Now, I was a bit torn. I mean, portion control is a legitimate part of eating a good diet, and I was willing to accept the idea that one thin slice—perhaps torn up on top of a chef’s salad—might be a serving. I was totally down with supporting, even encouraging, people to make that choice.

On the other hand, when I used that lunch meat to make a sandwich, I used 8 or 10 slices—and had no idea how much fat I was eating. I could assume it was pretty close to 5 grams, but I would have really liked to have a more accurate figure.

My own preferred solution would have been to put the total fat content of the whole package on the label. Then if I used half or a third of the package to make a sandwich, I’d just have to divide by two or three to get a reasonably accurate figure.

That idea never seemed to get much consideration. Finally now the new rules move us some ways toward that, at least in categories where everybody knows that people consume a whole package. For example, soda companies will no longer be able to pretend that a 20-ounce bottle of soda contains two and a half 8-ounce servings.

What surprised me about the whole thing is that, although I remember caring deeply about this 20 years ago, I’m over it. I scarcely even look at food labels any more.

Part of the reason is that I’ve outsourced the label-checking to Jackie, but probably the bigger part is that a whole lot less of what I eat even has a label any more, because I eat a lot less in the way of manufactured edible products. (Strangely, food often doesn’t come with a food label. It’s the food-like products that get the food labels.)

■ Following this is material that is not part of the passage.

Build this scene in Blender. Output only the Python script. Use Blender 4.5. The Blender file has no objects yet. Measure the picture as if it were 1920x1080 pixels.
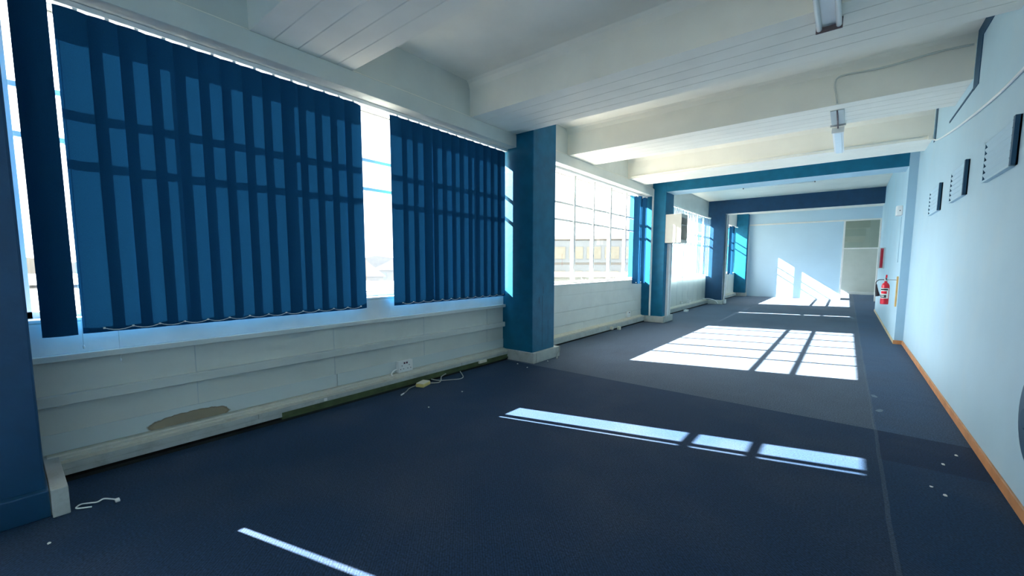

Still, it’s good that people are paying attention to this. My label-based efforts to reduce fat consumption were effective: I brought my cholesterol down, and have kept it down for 20 years. It would have been a lot harder without the labels. Better labels would have helped more.

Even now I make use of the labels, although not so much the content of the label. Now that I’ve observed that food tends not to have labels, the presence of a label is a good, quick way to spot that I’m dealing with a manufactured food-like substance. (And I do eat them, I just try to make them a small part of my diet.)